Free trade isn’t about trade. Free trade is about bureaucrats. And guns. Simple stories about how one country is good at making wine, and should trade with another country that is good at making cloth, explain very little about today’s trade agreements. Instead, agreements are about which bureaucrats make decisions about markets that operate between countries. Who has the power to settle international disputes between massive multinational corporations and the states they do business with? This issue, otherwise known as investor-state dispute settlement, is at the heart of the controversial Trans-Pacific Partnership (TPP) President Obama is seeking to sign with twelve Asia-Pacific region countries.

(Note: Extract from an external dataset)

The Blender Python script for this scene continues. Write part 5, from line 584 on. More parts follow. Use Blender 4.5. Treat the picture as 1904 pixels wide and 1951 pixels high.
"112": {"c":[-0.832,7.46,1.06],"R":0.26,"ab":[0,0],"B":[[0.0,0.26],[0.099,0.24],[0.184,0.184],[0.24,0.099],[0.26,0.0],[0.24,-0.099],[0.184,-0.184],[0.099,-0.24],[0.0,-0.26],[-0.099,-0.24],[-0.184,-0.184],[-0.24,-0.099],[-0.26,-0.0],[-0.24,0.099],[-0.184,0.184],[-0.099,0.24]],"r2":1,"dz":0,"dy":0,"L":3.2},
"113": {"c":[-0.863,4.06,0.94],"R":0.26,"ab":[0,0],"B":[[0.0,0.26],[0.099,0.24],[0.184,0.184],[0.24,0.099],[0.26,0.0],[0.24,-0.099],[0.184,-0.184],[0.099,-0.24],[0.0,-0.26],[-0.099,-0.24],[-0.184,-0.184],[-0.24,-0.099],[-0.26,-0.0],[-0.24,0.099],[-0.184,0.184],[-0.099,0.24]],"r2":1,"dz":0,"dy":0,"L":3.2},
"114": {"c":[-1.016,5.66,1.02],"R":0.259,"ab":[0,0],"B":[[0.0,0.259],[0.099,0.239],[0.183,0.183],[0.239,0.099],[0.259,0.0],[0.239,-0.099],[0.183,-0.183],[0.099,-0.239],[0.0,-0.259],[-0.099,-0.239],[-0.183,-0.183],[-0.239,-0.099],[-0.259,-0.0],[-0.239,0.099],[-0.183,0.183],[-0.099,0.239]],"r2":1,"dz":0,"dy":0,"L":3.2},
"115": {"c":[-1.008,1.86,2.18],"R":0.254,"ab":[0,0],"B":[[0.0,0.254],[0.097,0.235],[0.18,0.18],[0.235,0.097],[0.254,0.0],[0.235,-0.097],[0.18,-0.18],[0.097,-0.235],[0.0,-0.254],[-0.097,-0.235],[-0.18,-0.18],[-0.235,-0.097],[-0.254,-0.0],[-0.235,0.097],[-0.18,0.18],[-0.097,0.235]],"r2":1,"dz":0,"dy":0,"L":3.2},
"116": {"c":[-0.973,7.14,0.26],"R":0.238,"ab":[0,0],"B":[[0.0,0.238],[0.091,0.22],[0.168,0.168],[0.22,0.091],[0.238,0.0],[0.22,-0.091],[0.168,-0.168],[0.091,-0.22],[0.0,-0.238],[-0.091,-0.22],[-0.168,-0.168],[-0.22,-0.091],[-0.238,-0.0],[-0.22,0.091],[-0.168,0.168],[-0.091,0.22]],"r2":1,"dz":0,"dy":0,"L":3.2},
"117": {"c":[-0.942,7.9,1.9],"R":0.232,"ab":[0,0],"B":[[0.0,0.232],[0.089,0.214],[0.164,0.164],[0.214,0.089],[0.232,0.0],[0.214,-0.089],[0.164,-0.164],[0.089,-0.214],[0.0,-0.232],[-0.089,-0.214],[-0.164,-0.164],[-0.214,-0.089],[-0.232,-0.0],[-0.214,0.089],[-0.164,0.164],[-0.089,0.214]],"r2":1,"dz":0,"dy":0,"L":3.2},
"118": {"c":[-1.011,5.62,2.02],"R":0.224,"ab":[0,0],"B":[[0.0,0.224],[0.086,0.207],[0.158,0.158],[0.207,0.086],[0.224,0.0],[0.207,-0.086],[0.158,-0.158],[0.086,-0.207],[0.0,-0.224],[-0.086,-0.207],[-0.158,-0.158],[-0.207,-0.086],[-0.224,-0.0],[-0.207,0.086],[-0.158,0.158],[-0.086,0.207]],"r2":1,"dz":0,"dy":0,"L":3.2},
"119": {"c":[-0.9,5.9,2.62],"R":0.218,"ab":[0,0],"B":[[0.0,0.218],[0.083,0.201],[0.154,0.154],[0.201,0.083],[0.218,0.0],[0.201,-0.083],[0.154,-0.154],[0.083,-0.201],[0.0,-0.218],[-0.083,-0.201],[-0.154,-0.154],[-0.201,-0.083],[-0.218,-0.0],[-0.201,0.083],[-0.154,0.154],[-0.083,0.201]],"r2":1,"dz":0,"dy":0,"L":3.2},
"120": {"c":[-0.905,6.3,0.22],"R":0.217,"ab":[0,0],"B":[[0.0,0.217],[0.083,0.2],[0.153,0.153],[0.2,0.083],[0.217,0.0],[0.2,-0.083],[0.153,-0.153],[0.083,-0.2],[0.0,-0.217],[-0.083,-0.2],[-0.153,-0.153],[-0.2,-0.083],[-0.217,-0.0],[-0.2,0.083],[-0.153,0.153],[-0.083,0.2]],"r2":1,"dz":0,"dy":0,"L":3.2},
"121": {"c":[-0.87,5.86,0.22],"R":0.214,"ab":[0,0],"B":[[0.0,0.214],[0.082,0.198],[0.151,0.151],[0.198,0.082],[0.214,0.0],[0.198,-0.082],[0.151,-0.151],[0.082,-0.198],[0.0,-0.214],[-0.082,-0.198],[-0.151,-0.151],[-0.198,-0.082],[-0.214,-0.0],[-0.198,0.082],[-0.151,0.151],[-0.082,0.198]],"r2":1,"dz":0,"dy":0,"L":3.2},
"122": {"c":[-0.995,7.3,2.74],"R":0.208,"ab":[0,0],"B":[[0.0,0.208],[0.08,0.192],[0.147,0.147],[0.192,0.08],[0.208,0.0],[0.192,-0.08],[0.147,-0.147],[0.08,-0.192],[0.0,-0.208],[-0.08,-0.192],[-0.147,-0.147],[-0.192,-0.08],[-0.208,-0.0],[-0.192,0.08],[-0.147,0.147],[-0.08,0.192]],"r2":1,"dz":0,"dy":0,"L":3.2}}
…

Investor-state dispute settlement is a method of private arbitration by which private companies operating in foreign countries can bring lawsuits if that country violates the terms of agreed-upon trade. It’s a core element of modern trade agreements. Senator Elizabeth Warren has warned about these agreements, and economist Joseph Stiglitz has argued thatthey “most seriously threaten democratic decision-making.” On the other hand, economists David Autor, David Dorn, and Gordon H. Hanson recently argued that “this mechanism would protect U.S. firms against predatory regulatory interventions by member governments. “
Let’s dig into an example. In 2011, Australia passed the Tobacco Plain Packaging Act 2011,designed “to discourage the use of tobacco products” by, among other things, requiring cigarette packages to have larger warnings, ugly colors, and no logos or advertisements. This act is clearly a “predatory intervention” against tobacco companies, designed explicitly to reduce their business in Australia by lowering smoking rates. As a result, Philip Morris Asia, a part of the American company Philip Morris International, is using an investor-state dispute settlement to stop enforcement and demand compensation, claiming this is a discriminatory “expropriation.” Instead of just the bureaucrats at the Australian government creating and administering rules for the selling of cigarettes, there’s an additional layer of international bureaucrats—positions created by trade agreements—who can overrule them.